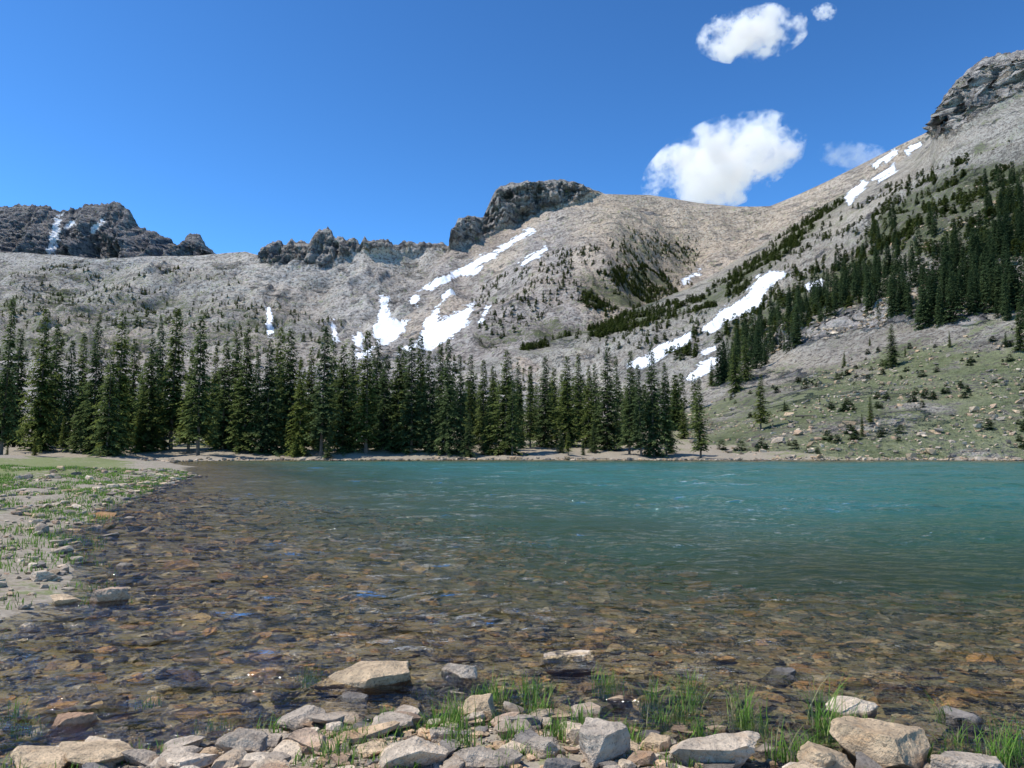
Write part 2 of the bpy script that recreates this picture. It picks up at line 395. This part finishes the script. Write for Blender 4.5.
tc = m.mix(m.rng(dep, .5, 2.2), (.080, .105, .045), (.042, .150, .145))
tc = m.mix(m.rng(r3, .38, .62, 0, .6), tc, (.035, .115, .070))
body = m.n('BsdfDiffuse', {'Color': tc}).outputs[0]
tb = m.math('SUBTRACT', 1.0, m.math('POWER', 2.718, m.math('MULTIPLY', m.math('MAXIMUM', m.math('SUBTRACT', dep, .20), 0.0), -.85)))
under = m.n('MixShader', {0: tb, 1: tr, 2: body}).outputs[0]
MAT_W = m.finish(m.n('MixShader', {0: fr, 1: under, 2: gl}).outputs[0])
make_obj('lake_water', np.stack([WX, WY, WZ], -1), [wf[keep]], MAT_W, {'wdepth': wd}, smooth=True)

# ------------------------------------------------------------------ rocks
def ico(sub):
    bm = bmesh.new(); bmesh.ops.create_icosphere(bm, subdivisions=sub, radius=1)
    V = np.array([v.co[:] for v in bm.verts]); Fc = np.array([[v.index for v in f.verts] for f in bm.faces]); bm.free()
    return V, Fc
ICO = {k: ico(k) for k in (1, 2, 3, 5)}
def rockshape(sub, r, nplanes=11, flat=.5, rough=.05):
    V, Fc = ICO[sub]; V = V.copy()
    for k in range(nplanes):
        n = r.normal(size=3); n /= np.linalg.norm(n)
        d = r.uniform(.40, .80)
        pr = V@n; V -= np.maximum(pr-d, 0)[:, None]*n
    n = np.array([r.normal()*.15, r.normal()*.15, 1]); n /= np.linalg.norm(n); V -= np.maximum(V@n-.45, 0)[:, None]*n
    V /= np.abs(V).max(0)
    o = r.uniform(0, 90)
    nn = fbm(V[:,0]*1.6+o, V[:,1]*1.6, V[:,2]*1.6, 6 if sub > 3 else 2, .55)
    V *= (1+rough*nn)[:, None]
    V[:, 2] *= flat
    return V, Fc
def stone_mat(name, wet):
    m = M(name); tc_ = m.n('TexCoord').outputs['Object']
    a = m.attr('tint', 'Color')
    s1 = m.noise(tc_, 6, 6, .7); s2 = m.noise(tc_, 38, 4, .7); s3 = m.noise(m.map(tc_, (1, 1, 4)), 4, 4, .6)
    c = m.mix(m.rng(s1, .35, .65), m.mix(1, a, (.60, .58, .56), 'MULTIPLY'), m.mix(1, a, (1.28, 1.22, 1.14), 'MULTIPLY'))
    c = m.mix(m.rng(s3, .52, .68, 0, .45), c, m.mix(1, a, (1.1, .8, .52), 'MULTIPLY'))
    c = m.mix(m.rng(s2, .32, .46, .65, 0), c, (.06, .052, .045))
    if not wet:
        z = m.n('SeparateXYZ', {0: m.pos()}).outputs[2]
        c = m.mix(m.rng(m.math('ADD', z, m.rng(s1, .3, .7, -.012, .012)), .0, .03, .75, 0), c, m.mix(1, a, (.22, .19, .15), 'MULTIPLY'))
    b = m.bump(m.math('ADD', s1, m.math('MULTIPLY', s2, .5)), 1.0, .05)
    return m.finish(m.bsdf(c, .85, b, .25))
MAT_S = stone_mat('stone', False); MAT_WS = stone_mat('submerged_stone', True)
PAL = np.array([(.60,.47,.32),(.52,.44,.35),(.68,.56,.42),(.40,.35,.29),(.62,.46,.30),(.52,.38,.27),(.25,.23,.21),(.72,.62,.49),(.48,.41,.33)])
PALW = np.array([(.38,.25,.125),(.30,.22,.115),(.45,.33,.19),(.18,.145,.09),(.34,.29,.20),(.48,.29,.135),(.13,.11,.075),(.46,.39,.28)])
def merged(name, pts, size, sub, pal, flatr=(.3,.6), tilt=.15, K=14, sink=.25, mat=None):
    r = np.random.default_rng(len(pts)+sub)
    tem = [rockshape(sub, r, 9, 1.0) for _ in range(K)]
    n = len(pts); tid = r.integers(0, K, n)
    Vs = []; Fs = []; Cs = []; off = 0
    for k in range(K):
        I = np.where(tid == k)[0]
        if not len(I): continue
        V, Fc = tem[k]
        sc = np.stack([size[I]*r.uniform(.8,1.2,len(I)), size[I]*r.uniform(.55,.95,len(I)), size[I]*r.uniform(*flatr,len(I))], -1)*.5
        W = V[None]*sc[:, None]
        tx = r.normal(0, tilt, len(I))[:, None]; W[..., 2] = W[..., 2]+W[..., 0]*tx
        az = r.uniform(0, 6.283, len(I)); ca, sa = np.cos(az)[:, None], np.sin(az)[:, None]
        W = np.stack([W[...,0]*ca-W[...,1]*sa, W[...,0]*sa+W[...,1]*ca, W[...,2]], -1)
        W = W+pts[I][:, None]; W[..., 2] += (sc[:, 2]*(1-2*sink))[:, None]
        Vs.append(W.reshape(-1, 3)); nv = len(V)
        Fs.append((Fc[None]+(np.arange(len(I))*nv)[:, None, None]).reshape(-1, 3)+off)
        col = pal[r.integers(0, len(pal), len(I))]*r.uniform(.7, 1.2, (len(I), 1))
        Cs.append(np.repeat(col, nv, 0)); off += nv*len(I)
    return make_obj(name, np.concatenate(Vs), [np.concatenate(Fs)], mat or MAT_S, cols={'tint': np.concatenate(Cs)})
def on_ground(x, y): return np.stack([x, y, ground_z(x, y)], -1)
def scatter(n, x0, x1, y0, y1, cond, p=1.0):
    x = rng.uniform(x0, x1, n); y = y0+(y1-y0)*rng.uniform(0, 1, n)**p
    k = cond(x, y, lakesd(x, y)); return x[k], y[k]
x, y = scatter(6500, -7, 9, 3.8, 10.5, lambda x, y, s: (s < .05) & (np.abs(x) < y*.8+1.2))
sz = rng.lognormal(math.log(.12), .5, len(x)).clip(.04, .38)
sz = np.minimum(sz, .07+.35*np.clip(-lakesd(x, y), 0, 1))
merged('lakebed_stones', on_ground(x, y), sz, 2, PALW, (.15, .32), sink=.38, mat=MAT_WS)
x, y = scatter(11000, -24, 30, 10.2, 32, lambda x, y, s: (s < .05) & (s > -14) & (np.abs(x) < y*.8+1.5), 1.3)
sz = rng.lognormal(math.log(.22), .5, len(x)).clip(.08, .7)
merged('lakebed_cobbles', on_ground(x, y), sz, 1, PALW, (.15, .30), sink=.38, mat=MAT_WS)
x, y = scatter(4200, -4.5, 4.5, 3.0, 5.8, lambda x, y, s: (s > -.45))
sz = rng.lognormal(math.log(.070), .65, len(x)).clip(.022, .28)
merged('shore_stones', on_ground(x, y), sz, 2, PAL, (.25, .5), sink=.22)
x, y = scatter(700, -3.8, 4.6, 4.0, 6.0, lambda x, y, s: (s < -.1) & (s > -1.1) & (fbm(x*1.1, y*1.1, 8, 2) > -.15+.35*(x < -1.2)))
merged('wading_stones', np.stack([x, y, np.maximum(ground_z(x, y), -.09)], -1), rng.lognormal(math.log(.13), .45, len(x)).clip(.07, .30), 3, PAL, (.35, .65), sink=.15)
x, y = scatter(14000, -4.5, 4.5, 3.0, 5.6, lambda x, y, s: (s > -.12))
merged('shore_gravel', on_ground(x, y), rng.uniform(.010, .034, len(x)), 1, PAL, (.5, .8), sink=.2)
x, y = scatter(13000, -32, -3, 5.5, 52, lambda x, y, s: (s > -.8) & (s < 7) & (x > -y*.75-3) & ((s < 1.6) | (fbm(x*.5, y*.5, 9, 3) > .0)), 1.4)
sz = rng.lognormal(math.log(.095), .55, len(x)).clip(.03, .36)*np.interp(y, [6, 40], [1, 2.0])
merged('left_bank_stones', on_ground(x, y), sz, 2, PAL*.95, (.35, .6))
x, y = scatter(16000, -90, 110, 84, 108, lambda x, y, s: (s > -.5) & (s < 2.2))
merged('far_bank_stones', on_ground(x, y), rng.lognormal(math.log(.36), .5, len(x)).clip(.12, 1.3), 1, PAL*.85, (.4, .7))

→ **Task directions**
Respond with the number of lines containing "True" and no additional words.

→ **Exercise answer**
2